Men in office jobs in the mid nineteenth century created a demand for white cotton shirts with detachable collars and fronts that could be changed every day and William Scott of Derry responded to this demand. By 1851 his firm had expanded. Material was cut in his factory and sent to 'outworkers' in rural Derry, Tyrone and Donegal who sewed up the shirts, often working in groups called 'stations'. William Tillie introduced the sewing machine to Derry in 1856 and shirt-making moved to large factories. It was to become one of the most successful industries in Ireland.
There were 38 shirt factories in Derry in 1902, employing 18,000 workers, mostly women, at wages averaging nine shillings per week each and another 80,000 poorly paid outworkers. They produced over 700,000 shirts per week and a detachable collar industry exported millions of collars also.
Numbers employed declined in the twentieth century but shirt-making was the most substantial source of employment in Derry for well over a hundred years and the workforce could be up to 90 per cent female.
Nothing has been of greater benefit to the small tenant farmer in this district than the shirt and underclothing work; his women can always earn something when they have time at their disposal, the money thus earned being often the only cash he sees for months at a time. It has helped to stave off emigration ... One can only regret that the home work industry is a dying one. Londonderry Sentinel, 19 Oct. 1912, quoted in Hilda McCafferty, The shirt tale, Derry, 1980. |
Apart from management and technicians who were mostly male, there were two skilled trades involved: cutters and machinists.
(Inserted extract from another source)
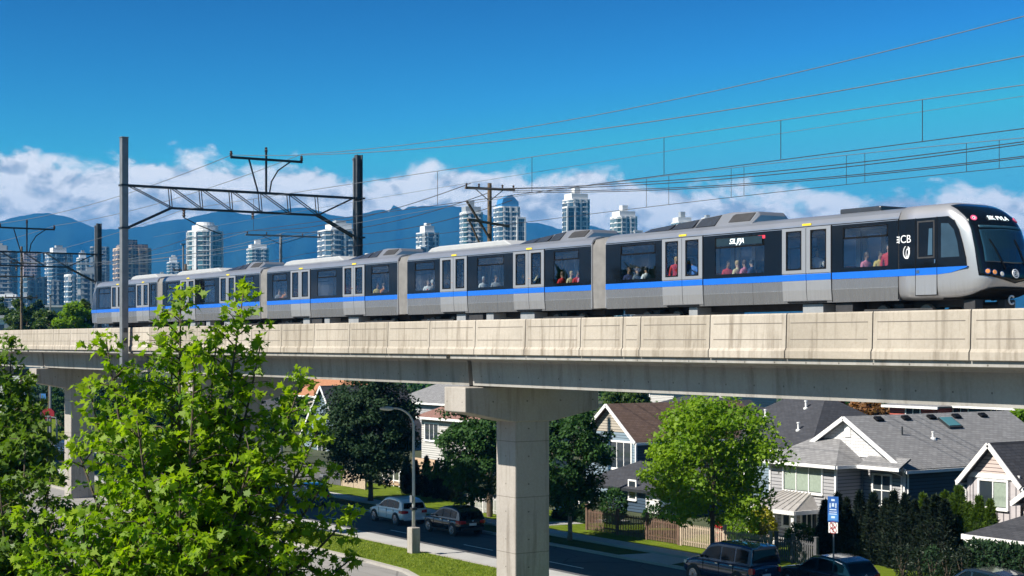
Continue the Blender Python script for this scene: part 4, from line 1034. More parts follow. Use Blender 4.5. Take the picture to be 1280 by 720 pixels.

A gender division of labour developed in Derry. Most employees were machinists. Theirs was a skilled trade with a learning period up to four years and it came to be constructed as women's work. There were fewer jobs in cutting, which was constructed as men's work, was better paid and enjoyed higher prestige. Cutters claimed their job was more skilled, responsible and dangerous. They were determined to maintain their wage advantage over the machinists, and women were generally unwelcome to join their ranks, although some did.
... The cutter said that some of his fellow-workers did not want to join the NUTGW simply because they perceived it as a 'woman's union'. The other suggestions were that cutters wanted to protect jobs from encroachment by women and that they wanted to make a separate bargain with employers on wages and conditions. Andrew Finlay, 'The cutting edge: Derry shirtmakers' in C. Curtin, P. Jackson, B. O'Connor (eds.), Gender in Irish society, Galway, 1987, p.98 |
Machinists in Derry shirt factory
Photograph eproduced with the kind permission of
the Museums & Galleries of Northern Ireland
Between 1920 and 1955 it was difficult for males to find secure jobs in Derry and women, often poorly paid, were the breadwinners in many homes, especially before social welfare arrived. Demands for industries that would provide jobs for men were supported by reference to the 'unnaturalness' of this situation and the embarrassment for husbands in being 'housewife men.'
Even when jobs were scarce, men seldom worked as machinists. Various explanations were given: women didn't want them; they wouldn't apply because they resented having to do women's work; managers thought women were better with their hands; managers thought little of men who applied for women's work and the work was badly paid. About thirty men were employed as machinists in one experiment in the 1960s and all went well for a while; however the project failed after two years. The shirt industry declined in Derry in the later twentieth century, mainly due to foreign competition.